Inclusive Low-Mass Drell-Yan Cross-Section at LHCb at $\sqrt{s}$ = 8 TeV

The LHCb experiment, one of the four main experiments at the LHC, is optimized for decays of particles containing a $b$- or $c$-quark. The LHCb detector is a single-arm forward spectrometer with an acceptance from approximately 30 to 250 mrad, with respect to the incoming proton beams. In addition to its main goal, its unique geometry makes it also a very interesting detector to probe general physics in the forward region. This includes electroweak boson production, which can provide important insights into the parton distribution functions (PDFs) of the proton. As part of this electroweak program, a measurement of the differential and double-differential inclusive Drell-Yan cross-sections with subsequent decay to muon-pairs \begin{equation*} \frac{\mathrm{d} \sigma(pp \to Z/\gamma* \to \mu^+\mu^-)}{\mathrm{d} M_{\mu\mu}}\quad\text{and}\quad \frac{\mathrm{d}^2 \sigma(pp \to Z/\gamma* \to \mu^+\mu^-)}{\mathrm{d} y\, \mathrm{d} M_{\mu\mu}} \end{equation*} is performed in the range $10.5 < M_{\mu\mu} < 110$ GeV/$c^2$ and $2 < y < 4.5$. The cross-section measurement benefits from the high-precision calibration of the absolute luminosity at LHCb.

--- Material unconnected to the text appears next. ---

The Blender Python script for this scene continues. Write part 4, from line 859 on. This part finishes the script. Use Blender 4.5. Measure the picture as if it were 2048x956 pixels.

For this measurement, data corresponding to 2.0\invfb collected with the LHCb detector at a centre-of-mass energy of $\sqrt{s}$ = 8 TeV are analysed. The cross-sections are compared to theoretical next-to-next-to leading order perturbative QCD predictions using four different PDF sets, none of which included measurements from this hitherto unexplored region in phase space. The differential cross-section as a function of invariant mass of the dilepton pair is found to be in general agreement with the different predictions, however some systematic discrepancies are found when studying the double-differential cross-section as a function of rapidity of the dilepton pair. Overall the measurement presented here is systematically limited in the region which would be of most interest as input for future PDF sets, the low mass region. Nevertheless, it is hoped that the data presented here will help place new constraints on the quark and anti-quark content of the proton PDFs down to very low values of the momentum fraction of the partons, $x$.